La viticoltura in Grecia fu introdotta dall’Egitto o dall’Anatolia occidentale intorno al III millennio a.C. I Greci erano abili viticoltori ed ebbero un ruolo importante nella diffusione della cultura enologica e viticola. Nella cultura greca il vino era consumato da tutta la popolazione, sia dai ricchi sia dai poveri, ed era l’elemento centrale nei simposi. Ai Greci è inoltre attribuita l’intuizione di aggiungere al vino resine ottenute da altre piante per limitarne l’ossidazione.
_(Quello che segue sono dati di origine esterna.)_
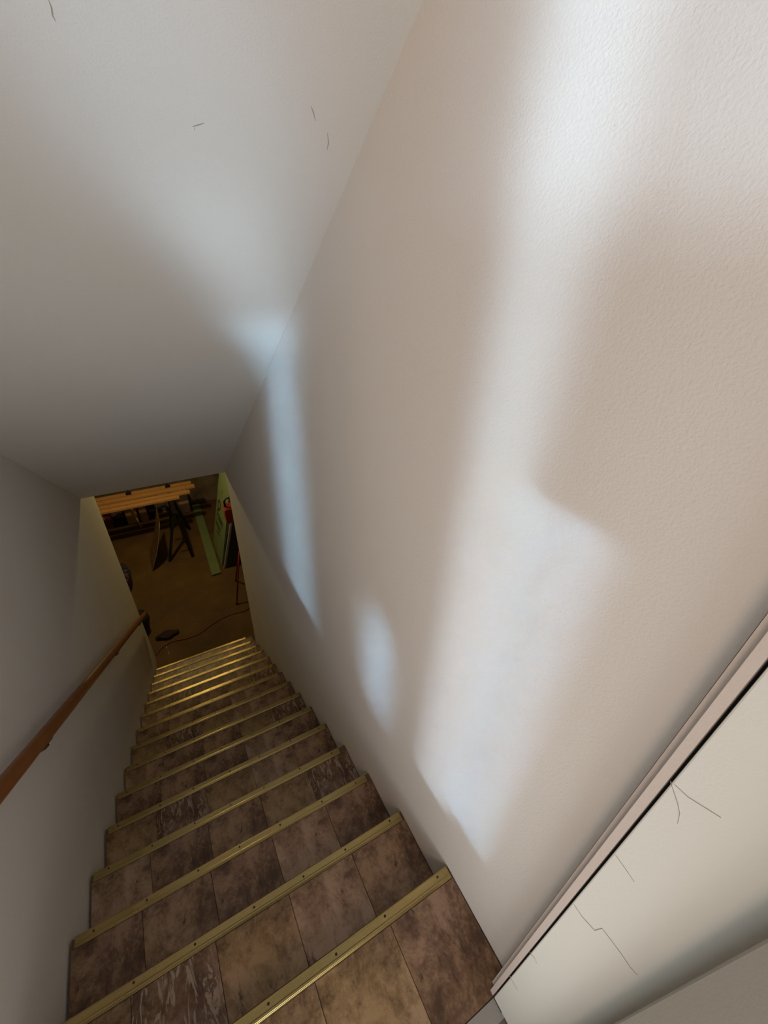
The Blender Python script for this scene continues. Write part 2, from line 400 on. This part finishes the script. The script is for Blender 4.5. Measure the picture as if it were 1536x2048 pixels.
for s in (0.002, 1.1):
    for y, x in ((0, 0), (.03, 0), (.03, .3), (0, .3)):
        vs.append(bm.verts.new((x + .28 * s, y, s)))
for k in range(4): bm.faces.new((vs[k], vs[(k + 1) % 4], vs[4 + (k + 1) % 4], vs[4 + k]))
bm.faces.new(vs[:4]); bm.faces.new(vs[4:][::-1])
M_SHADE = mat('shade_black', (.04, .045, .05), .6); obj('shade_panel', bm, M_SHADE, ws)  # near-black board standing in for the shadow on the wall
M_LG = mat('light_edge', (.42, .46, .4), .6)
bm = bmesh.new(); vs = []
for s in (0.002, 1.1):
    for y, x in ((-.002, -.03), (.03, -.03), (.03, -.0005), (-.002, -.0005)):
        vs.append(bm.verts.new((x + .28 * s, y, s)))
for k in range(4): bm.faces.new((vs[k], vs[(k + 1) % 4], vs[4 + (k + 1) % 4], vs[4 + k]))
bm.faces.new(vs[:4]); bm.faces.new(vs[4:][::-1]); obj('edge', bm, M_LG, ws)['label'] = 'pale edge strip'

# work light on a tripod
M_RED = mat('red_paint', (.24, .015, .012), .4); M_RUB = mat('rubber', (.015, .015, .018), .6); M_RED_LIT = mat('red_lit_side', (.42, .11, .09), .4)
wl = thing('work_light', 'red work light with black handle on a tripod behind the right wall', 'work light', (1.33, 4.74, ZB))
bm = bmesh.new(); add_box(bm, (-.12, -.09, 1.30), (.06, .09, 1.52), .012)
obj('housing', bm, M_RED, wl)
bm = bmesh.new(); add_box(bm, (-.128, -.06, 1.34), (-.12, .06, 1.49), .002); obj('lit_side_plate', bm, M_RED_LIT, wl)['label'] = 'side of the red housing, coloured paler as its lit side'  # paler red paints the lit side of the housing
bm = bmesh.new(); add_tube(bm, [(-.10, 0, 1.52), (-.10, 0, 1.60), (-.07, 0, 1.64), (-.01, 0, 1.64), (.03, 0, 1.60), (.03, 0, 1.52)], .014, 8); obj('handle', bm, M_RUB, wl, True)
bm = bmesh.new(); add_tube(bm, [(-.02, 0, .55), (-.02, 0, 1.30)], .016, 10); obj('pole', bm, M_RUB, wl, True)
for i, a in enumerate((math.radians(229), math.radians(349), math.radians(109))):
    bm = bmesh.new(); add_tube(bm, [(-.02, 0, .78), (-.02 + .3 * math.cos(a), .3 * math.sin(a), .02)], .011, 8)
    lg = obj('leg', bm, M_RED, wl, True)
    bm = bmesh.new(); add_tube(bm, [(-.02 + .29 * math.cos(a), .29 * math.sin(a), .05), (-.02 + .305 * math.cos(a), .305 * math.sin(a), .002)], .017, 8); obj('foot', bm, M_RED, lg, True)

# cord across the floor
pts = [(-.1, 4.0), (.01, 4.07), (.08, 4.15), (.21, 4.2), (.38, 4.17), (.55, 4.18), (.68, 4.25), (.83, 4.31), (1.0, 4.34), (1.22, 4.33), (1.34, 4.5), (1.36, 4.66)]
cu = []
for i in range(len(pts) - 1):
    for j in range(4):
        t = j / 4; p0 = pts[max(i - 1, 0)]; p1 = pts[i]; p2 = pts[i + 1]; p3 = pts[min(i + 2, len(pts) - 1)]
        cu.append(tuple(.5 * (2 * p1[a] + (p2[a] - p0[a]) * t + (2 * p0[a] - 5 * p1[a] + 4 * p2[a] - p3[a]) * t * t + (3 * p1[a] - p0[a] - 3 * p2[a] + p3[a]) * t ** 3) for a in (0, 1)) + (ZB + .0065,))
cu.append((*pts[-1], ZB + .0065))
cu = [c for c in cu if c[0] > .0 or c[1] > 4.04]
bm = bmesh.new(); add_tube(bm, cu, .006, 8)
tag(obj('power_cord', bm, mat('cord_red', (.22, .03, .02), .5), None, True), 'thin dark red power cord snaking across the floor at the foot of the stairs', 'cord')

def lump(name, label, cat, c, r, m, seed, parts=None):
    rnd = random.Random(seed); t = thing(name, label, cat, (c[0], c[1], c[2]))
    bm = bmesh.new(); bmesh.ops.create_icosphere(bm, subdivisions=3, radius=1)
    for vv in bm.verts:
        n = 1 + .14 * math.sin(vv.co.x * 5 + seed) * math.cos(vv.co.y * 4 + seed * 2) + .1 * math.sin(vv.co.z * 7 + vv.co.x * 6)
        vv.co = Vector((vv.co.x * r[0] * n, vv.co.y * r[1] * n, max(vv.co.z, -.85) * r[2] * n + r[2] * .85))
    z0 = min(vv.co.z for vv in bm.verts)
    for vv in bm.verts: vv.co.z -= z0 - .001
    obj('body', bm, m, t, True); return t
M_BAG = mat('patterned_cloth', (.03, .02, .05), .7); v = coords(M_BAG)
base(M_BAG, mix(M_BAG, ramp(M_BAG, noise(M_BAG, v, 30, 2), [(.58, (0, 0, 0)), (.62, (1, 1, 1))]), (.015, .01, .02), (.14, .11, .2)))
bg_ = lump('cloth_bag', 'dark patterned bag lying on the basement floor past the end of the left wall', 'bag', (-.29, 5.62, ZB), (.115, .34, .16), M_BAG, 3)
bm = bmesh.new(); add_tube(bm, [(.0, -.2, .26), (.03, -.15, .33), (.03, .05, .34), (0, .12, .28)], .012, 8); obj('strap', bm, M_BAG, bg_, True)
bo2 = lump('small_bag', 'small black bag on the floor right behind the lower end of the handrail', 'bag', (-.16, 4.60, ZB), (.16, .16, .15), mat('black_cloth', (.008, .01, .014), .6), 5)
bm = bmesh.new(); add_tube(bm, [(-.05, 0, .2), (0, .02, .27), (.06, .02, .2)], .01, 8); obj('handle', bm, M_RUB, bo2, True)
M_RAG = mat('dark_red_cloth', (.03, .012, .009), .85)
rg_ = lump('rag', 'dark crumpled rag beside the cord at the foot of the stairs', 'rag', (.17, 4.34, ZB), (.14, .07, .02), M_RAG, 8)
M_WHT = mat('white_plastic', (.6, .55, .45), .5)
for i, (x, y, a, L) in enumerate(((.135, 4.135, 1.7, .05), (.15, 4.03, 1.6, .05))):
    bm = bmesh.new(); add_tube(bm, [(-L / 2, 0, .004), (-L * .3, 0, .005), (L * .35, 0, .005), (L / 2, 0, .004)], [.0025, .004, .004, .0015], 6)
    o = obj('wall_plug', bm, M_WHT); o.location = (x, y, ZB + .0005); o.rotation_euler = (0, 0, a)
    tag(o, ('small white plastic plug on the floor just above the cord', 'small white plastic plug on the floor between the cord and the bottom step')[i], 'plug')

# cartons and odds and ends at the far wall
def carton(name, x0, x1, y0, y1, h, c, label, cat='box', tape=True, rot=0):
    t = thing(name, label, cat, ((x0 + x1) / 2, (y0 + y1) / 2, ZB)); t.rotation_euler = (0, 0, rot)
    hx, hy = (x1 - x0) / 2, (y1 - y0) / 2; mm_ = mat(name + '_board', c, .8)
    v = coords(mm_); base(mm_, mix(mm_, noise(mm_, v, 12, 3), tuple(q * .8 for q in c), tuple(min(1, q * 1.15) for q in c)))
    obj('body', (lambda b: (add_box(b, (-hx, -hy, .001), (hx, hy, h), .004), b)[1])(bmesh.new()), mm_, t)
    bm = bmesh.new(); add_box(bm, (-hx, -hy, h + .0005), (-.002, hy, h + .005)); obj('flap', bm, mm_, t)
    bm = bmesh.new(); add_box(bm, (.002, -hy, h + .0005), (hx, hy, h + .005)); obj('flap', bm, mm_, t)
    if tape: bm = bmesh.new(); add_box(bm, (-.025, -hy - .001, h * .6), (.025, -hy - .0002, h)); obj('tape', bm, mat('tape', (.45, .3, .12), .3), t)
    return t
carton('carton', -.17, .01, 7.43, 7.66, .42, (.5, .3, .08), 'yellowish cardboard carton standing at the far basement wall under the planks')
carton('carton', .05, .17, 7.42, 7.6, .40, (.42, .25, .13), 'narrow brown carton at the far wall, between the yellowish carton and the blue-black case')
carton('case', .19, .31, 7.45, 7.62, .30, (.015, .025, .06), 'blue-black case at the far wall right of the narrow carton', 'case', False, .15)
carton('carton', .535, .90, 7.42, 7.62, .45, (.62, .48, .34), 'large pale carton at the far wall behind the sawhorse')
carton('carton', -.62, -.40, 7.40, 7.62, .34, (.2, .05, .035), 'reddish-brown carton at the far wall, mostly behind the left wall')
lump('sack', 'round dark sack on the floor between the reddish and yellowish cartons', 'sack', (-.27, 7.45, ZB), (.09, .09, .12), mat('dark_sack', (.02, .01, .012), .8), 11)
t = thing('wood_offcut', 'pale wood offcut upright at the far wall, left of the large pale carton', 'lumber', (.455, 7.62, ZB)); bm = bmesh.new(); add_box(bm, (-.03, -.02, .001), (.03, .02, .42), .003); obj('block', bm, mat('pale_wood', (.6, .48, .33), .7), t)
bm = bmesh.new(); add_box(bm, (-.031, -.021, .12), (.031, .021, .14)); obj('tape_band', bm, M_DARK, t)
bm = bmesh.new(); add_tube(bm, [(-.06, 7.36, -2.35), (.03, 7.22, ZB + .012)], .011, 6); tag(obj('wooden_stick', bm, M_PINE), 'thin wooden stick leaning on the far wall in front of the yellowish carton', 'stick')

# ---------------------------------------------------------------- cracks in paint and plaster
M_CRACK = mat('crack', (.38, .34, .29), .9)
def ribbon(name, pts, n, wd, parent):
    pts = [Vector(p) for p in pts]; n = Vector(n); bm = bmesh.new(); prev = None
    for i, p in enumerate(pts):
        t = (pts[min(i + 1, len(pts) - 1)] - pts[max(i - 1, 0)]).normalized(); s = t.cross(n).normalized() * (wd * (.35 if i in (0, len(pts) - 1) else 1)) / 2
        q = (bm.verts.new(p + s + n * .0006), bm.verts.new(p - s + n * .0006), bm.verts.new(p - s - n * .001), bm.verts.new(p + s - n * .001))
        if prev:
            for k in range(4): bm.faces.new((prev[k], prev[(k + 1) % 4], q[(k + 1) % 4], q[k]))
        else: bm.faces.new(q)
        prev = q
    bm.faces.new(prev[::-1]); return obj(name, bm, M_CRACK, parent)
for pts, wd in (
    ([(1.09, -0.282, 1.1416), (1.09, -0.2891, 1.1334), (1.09, -0.2986, 1.1224), (1.09, -0.3056, 1.1115), (1.09, -0.3101, 1.0948)], 0.0007),
    ([(1.09, -0.2864, 1.1428), (1.09, -0.3015, 1.1435), (1.09, -0.3164, 1.1504), (1.09, -0.3305, 1.1569)], 0.00035),
    ([(1.09, -0.2868, 0.7339), (1.09, -0.304, 0.7326), (1.09, -0.3247, 0.7418), (1.09, -0.3286, 0.7676), (1.09, -0.3409, 0.7692), (1.09, -0.3616, 0.7706), (1.09, -0.3759, 0.7689), (1.09, -0.3862, 0.7723)], 0.0007),
    ([(1.09, -0.2788, 0.2178), (1.09, -0.2922, 0.2191), (1.09, -0.3053, 0.2202)], 0.0006),
    ([(1.09, -0.2815, 0.4228), (1.09, -0.2935, 0.4306), (1.09, -0.3008, 0.4254)], 0.0005),
    ([(1.09, -0.2865, 0.9406), (1.09, -0.3039, 0.9373), (1.09, -0.318, 0.9333)], 0.0003),
): ribbon('paint_crack', pts, (-1, 0, 0), wd, lin)
for pts in (
    [(0.6678, 0.5535, 1.8918), (0.669, 0.5595, 1.8874), (0.668, 0.5661, 1.8827), (0.6697, 0.571, 1.8791)],
    [(0.833, 0.6634, 1.8121), (0.8409, 0.6601, 1.8145), (0.851, 0.6557, 1.8177)],
    [(0.837, 0.6695, 1.8077), (0.8354, 0.6646, 1.8112)],
    [(1.0239, 0.6051, 1.8543), (1.0314, 0.6134, 1.8483), (1.0392, 0.625, 1.8399)],
    [(1.068, 0.6391, 1.8297), (1.0762, 0.6548, 1.8183), (1.0782, 0.6677, 1.809)],
): ribbon('plaster_crack', pts, (0.0000, -0.5871, -0.8095), .0018, bpy.data.objects['ceiling'])
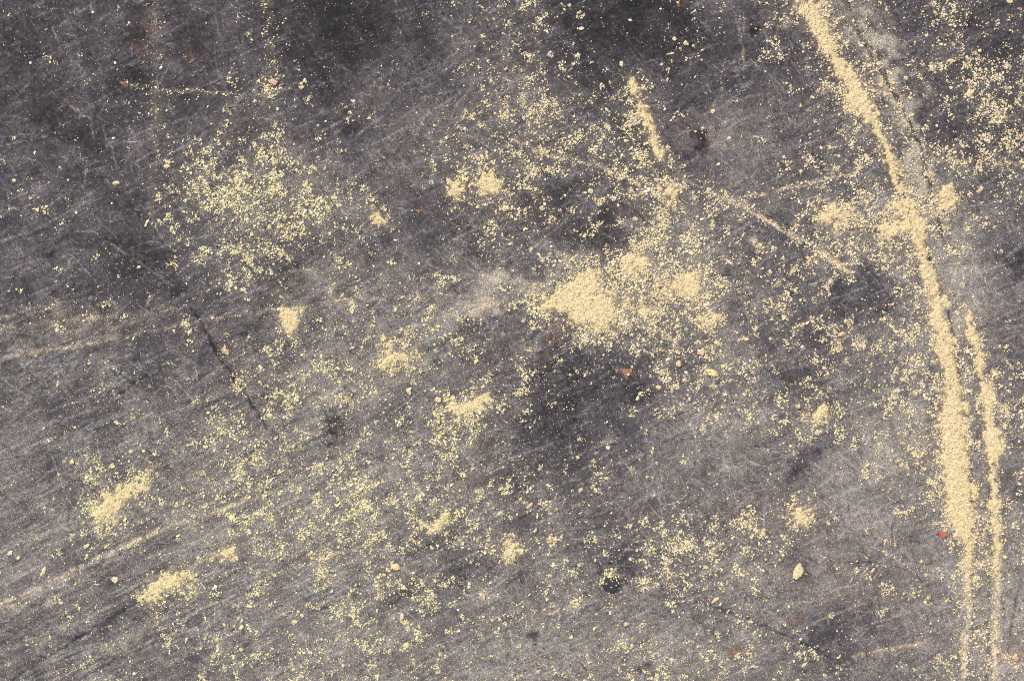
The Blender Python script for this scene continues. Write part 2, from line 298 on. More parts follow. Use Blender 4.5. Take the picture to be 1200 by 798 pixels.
tone = smooth_resize(np.pad(np.array(TONE, float), 3, mode='edge'), 14 * 100, 18 * 100)
tj = np.clip(VV + 300 + 1.6 * WY, 0, 1399).astype(int); ti = np.clip(UU + 300 + 1.6 * WX, 0, 1799).astype(int)
tone = tone[tj, ti]
tone = tone + 5.0 * fbm(70, 21) + 5.5 * fbm(20, 22, 3) + 4.5 * noise(3.4, 23) + 6.0 * noise(1.7, 24)
def rub(angle, length, width, seed):
    a = math.radians(angle); c, s_ = math.cos(a), math.sin(a)
    p = UU * c + VV * s_; q = -UU * s_ + VV * c
    g = noise(width, seed, 2400, 2400, cellx=length)
    return g[np.clip(q - q.min(), 0, 2399).astype(int), np.clip(p - p.min(), 0, 2399).astype(int)]
LOWLEFT = np.clip((VV + .25 * UU - 230) / 300, 0, 1) * np.clip((880 - UU) / 450, .12, 1)
tone = tone + LOWLEFT * .75 * (3.6 * rub(-26, 240, 2.6, 201) + 4.0 * rub(-29, 300, 10, 202) + 2.6 * rub(-16, 160, 1.8, 203) + 2.4 * rub(-38, 120, 1.8, 207)) + (1 - LOWLEFT) * (2.0 * rub(-38, 140, 2.2, 204) + 1.8 * rub(58, 110, 2.0, 205) + 2.0 * rub(-8, 180, 2.4, 206))
for x, y, rx, ry, a, dt in BLOTS:
    s, g = blot(x, y, rx, ry, a, 1.3, 2.6 if dt < 0 else 1.0)
    tone[s] += dt * g * (1.6 if dt > 0 else 1)
rust = np.zeros((H, W)); dust = np.zeros((H, W))
for x, y, rx, ry, a, st in RUST:
    s, g = blot(x, y, rx, ry, a, 1.6); rust[s] = np.maximum(rust[s], st * g)
for x, y, rx, ry, a, st in DUST:
    s, g = blot(x, y, rx, ry, a, 1.5); dust[s] = np.maximum(dust[s], st * g)
rust *= np.clip(.75 + .35 * fbm(7, 41, 3), 0, 1.4)
dust *= np.clip(.8 + .45 * fbm(9, 43, 3), 0, 1.6)
dust = np.clip(dust + .35 * np.clip(cover - .03, 0, .3), 0, 1)

height = .10 * fbm(90, 51, 3) + .06 * fbm(16, 52, 3) + .035 * noise(3.2, 53) + .03 * noise(1.7, 54)        # millimetres
dark = np.zeros((H, W)); pale = np.zeros((H, W)); extra = np.zeros((H, W))
wob_u = .9 * noise(9, 61) + .5 * noise(3, 62); wob_v = .9 * noise(9, 63) + .5 * noise(3, 64)
brk = fbm(9, 65, 3, .8)
for pts, hw, dep, dk in CRACKS:
    s = window(pts, 12)
    d, _ = seg_dist(UU[s] + wob_u[s], VV[s] + wob_v[s], pts)
    g = np.exp(-(d / (hw * 1.15 + .1)) ** 2) * np.clip(.95 + .35 * brk[s], .35, 1.25)
    dark[s] = np.maximum(dark[s], dk * g); height[s] -= dep * g
for pts, hw, st, gr in SCRATCH:
    s = window(pts, 24)
    d, _ = seg_dist(UU[s] + wob_u[s], VV[s] + wob_v[s], pts)
    g = np.exp(-(d / hw) ** 2) * np.clip((.6 if st < .8 else .85) + .5 * brk[s], 0, 1.3)
    pale[s] = np.maximum(pale[s], st * g); height[s] -= .22 * g
    extra[s] = np.maximum(extra[s], gr * np.exp(-(d / (hw + 2.0)) ** 2))
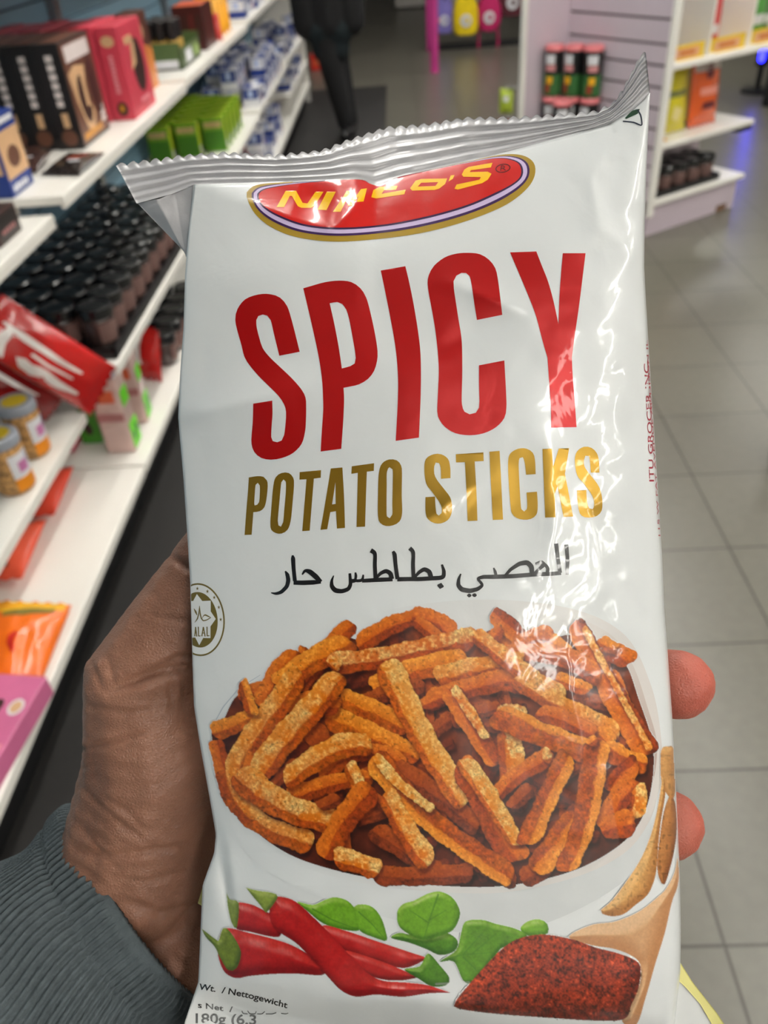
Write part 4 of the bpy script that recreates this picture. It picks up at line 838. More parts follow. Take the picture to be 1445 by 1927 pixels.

L’introduzione della viticoltura in Italia risale al VII secolo a.C., quando i Greci colonizzarono l’Italia meridionale e chiamarono queste colonie Enotria, cioè “terra del vino”, perché erano zone molto adatte alla coltivazione della vite. All’inizio la viticoltura nell’impero romano non era così diffusa, soprattutto se confrontata con la viticoltura dell’antica Grecia. Un contributo alla cultura viticola romana fu dato anche dagli Etruschi. In Etruria si sviluppò un centro enologico locale, in parallelo a quello greco, ma la vite era
coltivata su tutori vivi, cioè alberi di altre specie. In seguito alla conquista della Gallia da parte Romani, per conservare e trasportare il vino s’introdusse l’utilizzo delle botti di legno, che erano già utilizzate dai Galli per la produzione della birra.
I Romani produssero molte opere sulla coltivazione della vite e la produzione di vino. A loro si deve la diffusione della viticoltura nei territori europei di Francia, Germania e Spagna. Nell’impero romano il consumo di vino era esteso anche alle classi sociali più umili e persino agli schiavi. La produzione era più quantitativa che qualitativa, come testimoniato dall’editto di Domiziano nel 92 d.C., che limitava la produzione di uva a favore della produzione di grano, poiché la quantità di vino prodotta era eccessiva e minacciava di danneggiare l’economia dell’impero. Con la caduta dell’impero romano d’Occidente, la viticoltura subì un declino in seguito al trasferimento della capitale a Bisanzio e alle invasioni barbariche, che portarono all’abbandono delle campagne.

Nel Medioevo, la viticoltura e l’enologia furono preservate dai monaci, Benedettini e Cistercensi, che continuarono a produrre vino per le esigenze dei culti cristiani, per la farmacopea e per il consumo personale. Il consumo era comunque limitato ai ceti nobili e ricchi. La coltivazione della vite si concentrò così nelle zone a nord delle Alpi, che pure erano meno ospitali per la vite, a causa delle invasioni musulmane nella parte meridionale dell’Europa e del relativo diffondersi dell’islamismo, che vietava il consumo di vino.